DESCRIPTION OF THE TASK: Transcribe the material in full, exactly as written.
--------
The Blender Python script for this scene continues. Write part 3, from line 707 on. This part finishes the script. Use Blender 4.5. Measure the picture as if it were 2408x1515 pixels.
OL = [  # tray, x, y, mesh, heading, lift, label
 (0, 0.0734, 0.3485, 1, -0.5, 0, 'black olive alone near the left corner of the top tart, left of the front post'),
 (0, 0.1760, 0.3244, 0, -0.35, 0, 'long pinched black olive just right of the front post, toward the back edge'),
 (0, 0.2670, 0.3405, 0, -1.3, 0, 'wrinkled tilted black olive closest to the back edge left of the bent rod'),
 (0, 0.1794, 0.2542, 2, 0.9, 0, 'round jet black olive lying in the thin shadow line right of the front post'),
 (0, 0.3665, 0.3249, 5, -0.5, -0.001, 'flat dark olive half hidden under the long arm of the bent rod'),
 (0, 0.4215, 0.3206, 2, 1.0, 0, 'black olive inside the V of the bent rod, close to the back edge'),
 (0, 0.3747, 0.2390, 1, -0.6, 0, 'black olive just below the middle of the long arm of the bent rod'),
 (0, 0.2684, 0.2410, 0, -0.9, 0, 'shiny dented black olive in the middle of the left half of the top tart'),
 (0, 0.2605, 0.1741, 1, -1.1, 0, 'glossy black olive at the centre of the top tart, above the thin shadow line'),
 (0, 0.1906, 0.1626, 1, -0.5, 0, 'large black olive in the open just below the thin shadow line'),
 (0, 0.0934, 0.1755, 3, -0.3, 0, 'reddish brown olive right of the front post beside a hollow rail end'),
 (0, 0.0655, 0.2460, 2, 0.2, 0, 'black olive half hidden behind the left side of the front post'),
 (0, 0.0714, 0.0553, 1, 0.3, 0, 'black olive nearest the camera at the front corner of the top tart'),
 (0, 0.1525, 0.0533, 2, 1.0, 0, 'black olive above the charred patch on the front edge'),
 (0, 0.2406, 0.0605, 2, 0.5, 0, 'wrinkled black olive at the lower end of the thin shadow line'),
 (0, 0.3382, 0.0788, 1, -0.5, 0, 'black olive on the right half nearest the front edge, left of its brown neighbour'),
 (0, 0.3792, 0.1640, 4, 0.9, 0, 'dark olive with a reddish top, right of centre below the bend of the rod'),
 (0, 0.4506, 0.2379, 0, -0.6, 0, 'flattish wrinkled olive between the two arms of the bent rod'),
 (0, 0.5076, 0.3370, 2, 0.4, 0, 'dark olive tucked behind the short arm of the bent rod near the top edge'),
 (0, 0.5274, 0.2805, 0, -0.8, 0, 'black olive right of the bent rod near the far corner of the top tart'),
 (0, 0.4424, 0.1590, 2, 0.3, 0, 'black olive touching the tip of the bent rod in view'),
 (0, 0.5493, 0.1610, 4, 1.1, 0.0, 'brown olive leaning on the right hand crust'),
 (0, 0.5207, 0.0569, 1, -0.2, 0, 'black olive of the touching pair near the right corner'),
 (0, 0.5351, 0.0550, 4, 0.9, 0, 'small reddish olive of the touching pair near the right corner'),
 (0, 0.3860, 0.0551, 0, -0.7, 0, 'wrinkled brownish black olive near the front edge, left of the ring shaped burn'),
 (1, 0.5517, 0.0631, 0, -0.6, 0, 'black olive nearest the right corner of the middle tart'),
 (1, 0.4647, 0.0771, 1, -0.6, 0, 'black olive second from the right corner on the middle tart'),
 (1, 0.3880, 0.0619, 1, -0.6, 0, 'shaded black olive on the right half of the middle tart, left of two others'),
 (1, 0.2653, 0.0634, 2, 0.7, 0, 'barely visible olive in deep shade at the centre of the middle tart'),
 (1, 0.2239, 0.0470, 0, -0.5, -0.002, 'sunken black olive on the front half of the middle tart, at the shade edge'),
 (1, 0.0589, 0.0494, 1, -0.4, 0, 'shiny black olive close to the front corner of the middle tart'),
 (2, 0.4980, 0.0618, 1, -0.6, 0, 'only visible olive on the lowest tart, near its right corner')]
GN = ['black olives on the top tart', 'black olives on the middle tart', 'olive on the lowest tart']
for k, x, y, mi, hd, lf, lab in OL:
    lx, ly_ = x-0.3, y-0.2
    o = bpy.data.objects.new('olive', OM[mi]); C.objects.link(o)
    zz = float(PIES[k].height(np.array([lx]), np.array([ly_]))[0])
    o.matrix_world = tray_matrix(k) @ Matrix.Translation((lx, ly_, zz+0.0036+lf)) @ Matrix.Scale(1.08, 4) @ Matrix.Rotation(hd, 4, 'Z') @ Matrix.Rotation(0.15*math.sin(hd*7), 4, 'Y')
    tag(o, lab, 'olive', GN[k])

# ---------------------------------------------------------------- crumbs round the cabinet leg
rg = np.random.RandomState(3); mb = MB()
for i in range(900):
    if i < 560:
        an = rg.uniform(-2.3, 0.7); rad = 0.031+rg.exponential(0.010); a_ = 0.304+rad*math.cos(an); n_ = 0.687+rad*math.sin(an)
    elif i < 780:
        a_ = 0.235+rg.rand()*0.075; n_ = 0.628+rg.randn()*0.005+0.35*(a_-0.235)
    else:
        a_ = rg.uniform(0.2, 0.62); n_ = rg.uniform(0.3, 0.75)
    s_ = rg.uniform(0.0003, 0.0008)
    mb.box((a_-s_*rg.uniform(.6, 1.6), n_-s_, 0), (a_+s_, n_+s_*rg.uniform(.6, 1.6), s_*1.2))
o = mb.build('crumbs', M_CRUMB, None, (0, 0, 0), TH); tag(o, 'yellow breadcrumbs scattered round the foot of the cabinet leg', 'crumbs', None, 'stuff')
--------
WRITTEN SOLUTION:
The Blender Python script for this scene continues. Write part 3, from line 707 on. This part finishes the script. Use Blender 4.5. Measure the picture as if it were 2408x1515 pixels.
OL = [  # tray, x, y, mesh, heading, lift, label
 (0, 0.0734, 0.3485, 1, -0.5, 0, 'black olive alone near the left corner of the top tart, left of the front post'),
 (0, 0.1760, 0.3244, 0, -0.35, 0, 'long pinched black olive just right of the front post, toward the back edge'),
 (0, 0.2670, 0.3405, 0, -1.3, 0, 'wrinkled tilted black olive closest to the back edge left of the bent rod'),
 (0, 0.1794, 0.2542, 2, 0.9, 0, 'round jet black olive lying in the thin shadow line right of the front post'),
 (0, 0.3665, 0.3249, 5, -0.5, -0.001, 'flat dark olive half hidden under the long arm of the bent rod'),
 (0, 0.4215, 0.3206, 2, 1.0, 0, 'black olive inside the V of the bent rod, close to the back edge'),
 (0, 0.3747, 0.2390, 1, -0.6, 0, 'black olive just below the middle of the long arm of the bent rod'),
 (0, 0.2684, 0.2410, 0, -0.9, 0, 'shiny dented black olive in the middle of the left half of the top tart'),
 (0, 0.2605, 0.1741, 1, -1.1, 0, 'glossy black olive at the centre of the top tart, above the thin shadow line'),
 (0, 0.1906, 0.1626, 1, -0.5, 0, 'large black olive in the open just below the thin shadow line'),
 (0, 0.0934, 0.1755, 3, -0.3, 0, 'reddish brown olive right of the front post beside a hollow rail end'),
 (0, 0.0655, 0.2460, 2, 0.2, 0, 'black olive half hidden behind the left side of the front post'),
 (0, 0.0714, 0.0553, 1, 0.3, 0, 'black olive nearest the camera at the front corner of the top tart'),
 (0, 0.1525, 0.0533, 2, 1.0, 0, 'black olive above the charred patch on the front edge'),
 (0, 0.2406, 0.0605, 2, 0.5, 0, 'wrinkled black olive at the lower end of the thin shadow line'),
 (0, 0.3382, 0.0788, 1, -0.5, 0, 'black olive on the right half nearest the front edge, left of its brown neighbour'),
 (0, 0.3792, 0.1640, 4, 0.9, 0, 'dark olive with a reddish top, right of centre below the bend of the rod'),
 (0, 0.4506, 0.2379, 0, -0.6, 0, 'flattish wrinkled olive between the two arms of the bent rod'),
 (0, 0.5076, 0.3370, 2, 0.4, 0, 'dark olive tucked behind the short arm of the bent rod near the top edge'),
 (0, 0.5274, 0.2805, 0, -0.8, 0, 'black olive right of the bent rod near the far corner of the top tart'),
 (0, 0.4424, 0.1590, 2, 0.3, 0, 'black olive touching the tip of the bent rod in view'),
 (0, 0.5493, 0.1610, 4, 1.1, 0.0, 'brown olive leaning on the right hand crust'),
 (0, 0.5207, 0.0569, 1, -0.2, 0, 'black olive of the touching pair near the right corner'),
 (0, 0.5351, 0.0550, 4, 0.9, 0, 'small reddish olive of the touching pair near the right corner'),
 (0, 0.3860, 0.0551, 0, -0.7, 0, 'wrinkled brownish black olive near the front edge, left of the ring shaped burn'),
 (1, 0.5517, 0.0631, 0, -0.6, 0, 'black olive nearest the right corner of the middle tart'),
 (1, 0.4647, 0.0771, 1, -0.6, 0, 'black olive second from the right corner on the middle tart'),
 (1, 0.3880, 0.0619, 1, -0.6, 0, 'shaded black olive on the right half of the middle tart, left of two others'),
 (1, 0.2653, 0.0634, 2, 0.7, 0, 'barely visible olive in deep shade at the centre of the middle tart'),
 (1, 0.2239, 0.0470, 0, -0.5, -0.002, 'sunken black olive on the front half of the middle tart, at the shade edge'),
 (1, 0.0589, 0.0494, 1, -0.4, 0, 'shiny black olive close to the front corner of the middle tart'),
 (2, 0.4980, 0.0618, 1, -0.6, 0, 'only visible olive on the lowest tart, near its right corner')]
GN = ['black olives on the top tart', 'black olives on the middle tart', 'olive on the lowest tart']
for k, x, y, mi, hd, lf, lab in OL:
    lx, ly_ = x-0.3, y-0.2
    o = bpy.data.objects.new('olive', OM[mi]); C.objects.link(o)
    zz = float(PIES[k].height(np.array([lx]), np.array([ly_]))[0])
    o.matrix_world = tray_matrix(k) @ Matrix.Translation((lx, ly_, zz+0.0036+lf)) @ Matrix.Scale(1.08, 4) @ Matrix.Rotation(hd, 4, 'Z') @ Matrix.Rotation(0.15*math.sin(hd*7), 4, 'Y')
    tag(o, lab, 'olive', GN[k])

# ---------------------------------------------------------------- crumbs round the cabinet leg
rg = np.random.RandomState(3); mb = MB()
for i in range(900):
    if i < 560:
        an = rg.uniform(-2.3, 0.7); rad = 0.031+rg.exponential(0.010); a_ = 0.304+rad*math.cos(an); n_ = 0.687+rad*math.sin(an)
    elif i < 780:
        a_ = 0.235+rg.rand()*0.075; n_ = 0.628+rg.randn()*0.005+0.35*(a_-0.235)
    else:
        a_ = rg.uniform(0.2, 0.62); n_ = rg.uniform(0.3, 0.75)
    s_ = rg.uniform(0.0003, 0.0008)
    mb.box((a_-s_*rg.uniform(.6, 1.6), n_-s_, 0), (a_+s_, n_+s_*rg.uniform(.6, 1.6), s_*1.2))
o = mb.build('crumbs', M_CRUMB, None, (0, 0, 0), TH); tag(o, 'yellow breadcrumbs scattered round the foot of the cabinet leg', 'crumbs', None, 'stuff')